Thüringer Allgemeine (Sondershausen)
Wirbel um Armenier-resolution
Kanzlerin bekennt sich dazu, hält sie aber nicht für juristisch verbindlich – Bald trifft sie Erdogan
Berlin. In den deutsch-türkischen Beziehungen schlagen die Wogen derzeit hoch. Mitten in die politische Erregung hinein platzte am Freitag ein Artikel von „Spiegel Online“. Unter der Überschrift „Merkel geht auf Erdogans Forderung ein“stand: „Die Bundesregierung will sich von der Armenien-resolution des Bundestages distanzieren.“
Die Reaktionen kamen sofort und heftig. Bundestagspräsident Norbert Lammert (CDU) zeigte sich im fernen Tokio „überrascht“. Bundeskanzlerin Angela Merkel (CDU) habe offensichtlich „völlig den Kompass verloren“, schimpfte der Fraktionschef der Linkspartei im Bundestag, Dietmar Bartsch.

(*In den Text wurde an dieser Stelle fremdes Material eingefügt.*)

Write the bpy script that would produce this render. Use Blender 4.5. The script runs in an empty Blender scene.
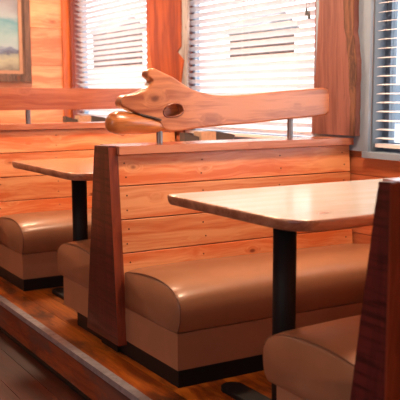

Am 2. Juni hatte der Bundestag die Vertreibung und Ermordung von Millionen Armeniern im Osmanischen Reich als „Völkermord“eingestuft. Lammert hatte sich damals ebenso zu dem politisch aufgeladenen V-wort bekannt wie Bundespräsident Joachim Gauck. Merkel, Vizekanzler Sigmar Gabriel (SPD) und Außenminister Frank-walter Steinmeier (SPD) waren der Abstimmung ferngeblieben Die türkische Regierung schäumte. Sie zog ihren Botschafter aus Berlin ab. Bundestagsabgeordnete hatten auf der Luftwaffenbasis Incirlik, wo rund 200 deutsche Soldaten stationiert sind, ab sofort Hausverbot. Danach machten Berichte die Runde, dass die Bundeswehr nach einem Ausweichquartier auf Zypern oder in Jordanien suche.
Regierungssprecher Steffen Seibert war am Freitag sichtlich bemüht, die Wogen zu glätten. Der Vorwurf, dass sich das Kabinett von der Armenien-resolution distanziere, greife ins Leere. „Davon kann kein Rede sein“, erklärte er. Der Bundestag habe in der Resolution Auffassungen zu politischen Fragen zum Ausdruck gebracht, „ohne dass diese rechtsverbindlich sind“. Was „Völkermord“sei und was nicht, sei Sache der Gerichte. Außenamtssprecher Martin Schäfer betonte die Bedeutung der deutsch-türkischen Beziehungen und kündigte an, dass die Türkei bald einen neuen Botschafter nach Berlin entsenden werde. Zudem gehe man davon aus, dass Abgeordnete „in Kürze“die Soldaten in Incirlik besuchen dürften. Alles nur ein Sturm im Wasserglas? Nicht ganz. In Ankara hat man die Antwort der Bundesregierung auf den Wirbel durchaus wohlwollend beobachtet. „Wir sehen das generell eher positiv“, sagte der Pressesprecher der türkischen Botschaft in Berlin, Refik Sogukoglu, der TA.
„Wir schätzen Seiberts Aussage, dass den Gerichten die Entscheidung obliegt, was Völkermord ist – und nicht dem Parlament“, so Sogukoglu. „Darüber hinaus stimmen wir Seiberts Bewertung zu, dass die Bundesregierung nicht immer die gleiche Meinung haben muss wie der Bundestag.“Seiberts Distanzierung von der vermeintlichen Distanzierung wurde als Entspannungssignal verstanden.
Der Ostthüringer Cdu-bundestagsabgeordnete Albert Weiler, zugleich Präsident des Deutsch-armenischen Forums, kommentierte die „Falschmeldung des Spiegels“sei einfach nur schwer ertragbar. Es liege nahe, dass man den derzeitigen Besuch des armenischen Außenministers in Deutschland kompromittieren wolle.